By now everyone will have certainly heard about the deliciously amusing claims regarding prime minister David Cameron and the things he got up to as an undistinguished university student. If you haven’t, feel free to look it up – I won’t repeat the details here (the newspapers will inevitably call the details “salacious,” but heaven help me if I can think of anybody who would find this salacious). Suffice it to say that it involves a useless animal doing a horrid thing to a useful one.
The whole business derives from a desire to settle some intramural scores among a community of lavish beneficiaries through public humiliation, and that desire has certainly been fulfilled. And it has paid off – every possible variation of jokes and puns, ranging from the guffaw-inducing vulgar to the actually sort of clever, has made a rapid journey through social networks. Peppa, Piglet, Miss Piggy and the rest have experienced media revivals. We found out about another group of ill-behaved heirballs hanging around institutions where other people receive education, the Piers Gaveston Society (apparently it was named after the 1st Earl of Cornwall, 1284-1312, and not the excellent old Jimmy Webb song). And we affirmed again that elitist “traditions” are pretty modern – the Piers Gaveston Society, for example, was founded in 1977, indicating that this phenomenon has more to do with the assertion of class dominance in the Thatcher era than with its maintenance or curation.
Since the story involves a prominent person and that person’s genitals, there has been a strong impulse to euphemise the activity involved as a “sex act.” It is a sex act only peripherally, though; at bottom it is a class act. That is to say it involves a ritual in which people are invited to perform, and together with this affirm, a class identity. It fits into a complex of “secret societies” characteristic of unequal social environments. Into these “secret societies” enter beneficiaries of privilege who generate instances in which they will have the opportunity to perform for one another their exemption from compliance with laws (especially narcotics laws, which tend to be enforced against the lightly resourced), their unconcern with problems like scarcity of food and basic life requirements, and their sense of themselves as a small group inherently superior to other people.

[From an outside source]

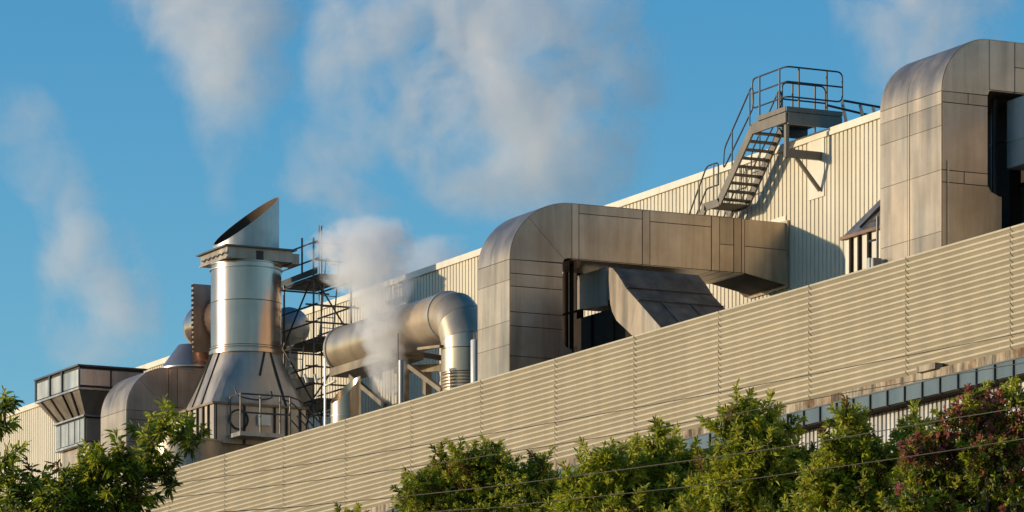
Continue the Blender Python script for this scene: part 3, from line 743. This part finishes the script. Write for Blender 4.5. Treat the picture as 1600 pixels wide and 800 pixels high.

This kind of clique formation is hardly unknown to sociology. Pierre Bourdieu would put it all under the rubric of the “ideology of charisma,” in which beneficiaries of a market system that produces inequality ascribe their privilege to innate qualities of the self rather than to material factors. The added element of humiliation in a restricted social context is meant to contribute to future class solidarity, creating an environment where people will refrain from exposing one another because everybody has the capacity to discredit everybody else. This becomes important when the issue is not who made a fool of themselves sexually or who stole the MDMA from the cookie jar, but who has access to the cartel that controls interest rates and insider privatisations. A parallel can be drawn another mechanism designed to assure mutual trust in closed and secretive business environments, the Mafia practice of omertà. As Diego Gambetta explains:
- “While secrecy is the most elementary means of practicing self-protection, vis-à-vis both rivals and the state, it is primarily a requirement for selling protection to others, for if our customers know anything that can be used against us, our position as a guarantor is weakened since it is difficult to control someone who can fight back. Leading a discreet life, allowing only creditable information to filter out – these are essential prerequisites for selling our product. Omertà is not, as many have suggested, merely a traditional code which has matured over long periods of foreign domination and is now inertially retained, nor is it simply a means of keeping the state out of our business. It is a crucial part of our ability to serve as an entrepreneur of protection” (The Sicilian Mafia: The business of private protection. Harvard UP 1993, pp. 38-39).
Less crucial than omertà itself may be the mystique it produces: it is intended to contribute to bonds of class solidarity that will, in the future, prove stronger than tensions created by competing interests. Like any mystical bond, it functions as long as the material conditions that place the unity of the ruling class over its internal rivalries continue to obtain (as they do most of the time). The bond created by rituals of mutual humiliation were strong enough to constrain David Cameron, a nonentity who has never wanted or accomplished anything, but not Michael Ashcroft, a backroom bounder righteous in his belief that he had purchased more influence than he received.
That the scandal has produced a lot of sardonic joking and very little surprise suggests that this week’s Porkotopia has a Dolphin Square root. Laurie Penny has helpfully pointed out that “weird sex stuff is as British as weak tea and racism,” and the fact that a lot of it is abusive will already be well known (but not much spoken about) to anyone who has followed the decades-long coverups of serial highly-placed abusers from prominent politicians to pop music hangers-on. Lawrence Richards has made clear that much of the popularity of this sordid little item derives from people’s happiness to take an opportunity to stop pretending that they don’t know the “ideology of charisma” when they see it.
There is another element, of course. Part of the reason that the incident has been met with pretty much no disbelief is that the image of our ruling class as distasteful, abusive schoolboys is entirely consistent with their conduct during their adult lives. The same week that this “revelation” came out, the government announced that they would eliminate the budget for providing free school lunches to poor children, but that got nothing like the reaction. But at least we got lots of funny pig jokes, those were nice.